彷徨うおっさん158 若い人は何故啓蒙書が好きなのか(1/6)
■ 若い人は特に啓蒙書を好むように思うが
早起きの習慣、速読速聴、夢をかなえる思考、前向きな云々等々。さもなくば一世を風靡した経営者や起業家、タレントなどによる啓発本、思想書などが人気を集めている。
しかし大変失礼ながら、それらの多くはあまり効力が無いか、読者の生き方や性質に合わないか、むしろ有害なメソッドすら多分にあると思う。
人間は我々が思う以上に多様であり、一方で啓蒙書を出す社長やテレビタレントなどはかなり特殊な部類の人種である。ごく普通の人達が各々の性質や生き方を模索する上で参考になるかと言うと、いささか無理があるのではないだろうか。
しかもそれらを、誰にでも分かりやすくて単純なメソッドに置換えた啓蒙書は著者の経験の上澄みの上澄みでしかない。
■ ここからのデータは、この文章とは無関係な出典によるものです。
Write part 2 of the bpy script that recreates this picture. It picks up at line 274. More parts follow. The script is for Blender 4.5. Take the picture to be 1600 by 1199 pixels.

著者の背景にある、著書では明かされない野望、闇、飢え、どす黒い欲望や性癖まで含めて読み取らなければ、本質をつかむことは不可能ではなかろうか。
通常、啓蒙書の多くはそこまでは語らないし書ききれない。結局は「思想や生き方ではなく」「枝葉末節のメソッド」になってしまうように思う。
■ 啓蒙書の持つ宗教的な熱気
しかしこのような事を説いて聞かせようとしても中々伝わらないようにも思う。翻って自身の若かりし日はどうだったかというと、やはり色々と試している途上にあったし、人生達観するには時間も情熱も余り過ぎていた。
今現在若者である人達も、きっと同じだろう。つまり、啓蒙書の良し悪しを聞いても結局は「やってみなければ分からない」という段階だ。年配者としては疑問や心配を抱いても、否定批判はほどほどにもなる。
また、彼らの信奉する啓蒙書を否定すると、彼らは指針を失って迷ったり、立ち止まってしまう場合もあるようだ。
その時の不安や焦燥によって、
「あなたの意見は誰のどの流派のものか」
「それでは結局やりたいことが叶わない」
等と問答が始まってしまうことすらある。さながら宗教や政治での意見対立のようだ。
同じ若者どうしの意見対立ならば、どちらに熱を費やすかで終わるかもしれないが、熱の冷めたおじさん世代が同様の反対意見を言うと、若い人は内心「夢破れた中年」「負け犬の遠吠え」「老害の常識論」ぐらいに思うかもしれない。
チャレンジは若者の特権ではあるが、無理して死地に赴く者や、騙されてやりがい搾取される者、周りが見えずに暴走している者について、自重を促したいだけでもあるのだが、こうなると肩をすくめるしかない。
だがこれだけは言っておきたい、
啓蒙書はある種の熱を帯びた特殊な書籍であると感じないわけにはいかない。